Cervantes’s sudden interruption of the narrative draws attention to the deficiencies of the work and, by implication, those of other heroic tales. Cervantes’s claim that the tale is factual is undercut when he stops the story due to a gap in the alleged historial account. Cervantes seems to be showing his scholarship by cutting off the narrative to credit its source, but the source he then describes turns out to be incomplete. At best, Don Quixote now appears to be a translation—and not even Cervantes’s own translation—which gives the novel a more mythical feel. Though myths are powerful for those who believe them, they are vulnerable to distortion with each storyteller’s version. In forcing us to question the validity of the story during one of its most dramatic moments, Cervantes implicitly criticizes the authorship and authenticity of all heroic tales.

In his famous charge at the windmills, we see that Don Quixote persists in living in a fantasy world even when he is able to see reality for a moment.

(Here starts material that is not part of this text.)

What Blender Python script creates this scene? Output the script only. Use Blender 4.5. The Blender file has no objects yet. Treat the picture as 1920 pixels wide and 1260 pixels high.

Don Quixote briefly connects with reality after Sancho points out that the giants are merely windmills, but Don Quixote immediately makes an excuse, claiming that the enchanter has deceived him. This enchanter is not entirely fictional—Don Quixote has so deceived himself with his books of chivalry that he seeks to make up excuses even in the face of reality. Throughout the novel, Cervantes analyzes the dangers inherent in the overzealous pursuit of ideals, as we see Don Quixote continually constructing stories to explain a belief system that is often at odds with reality.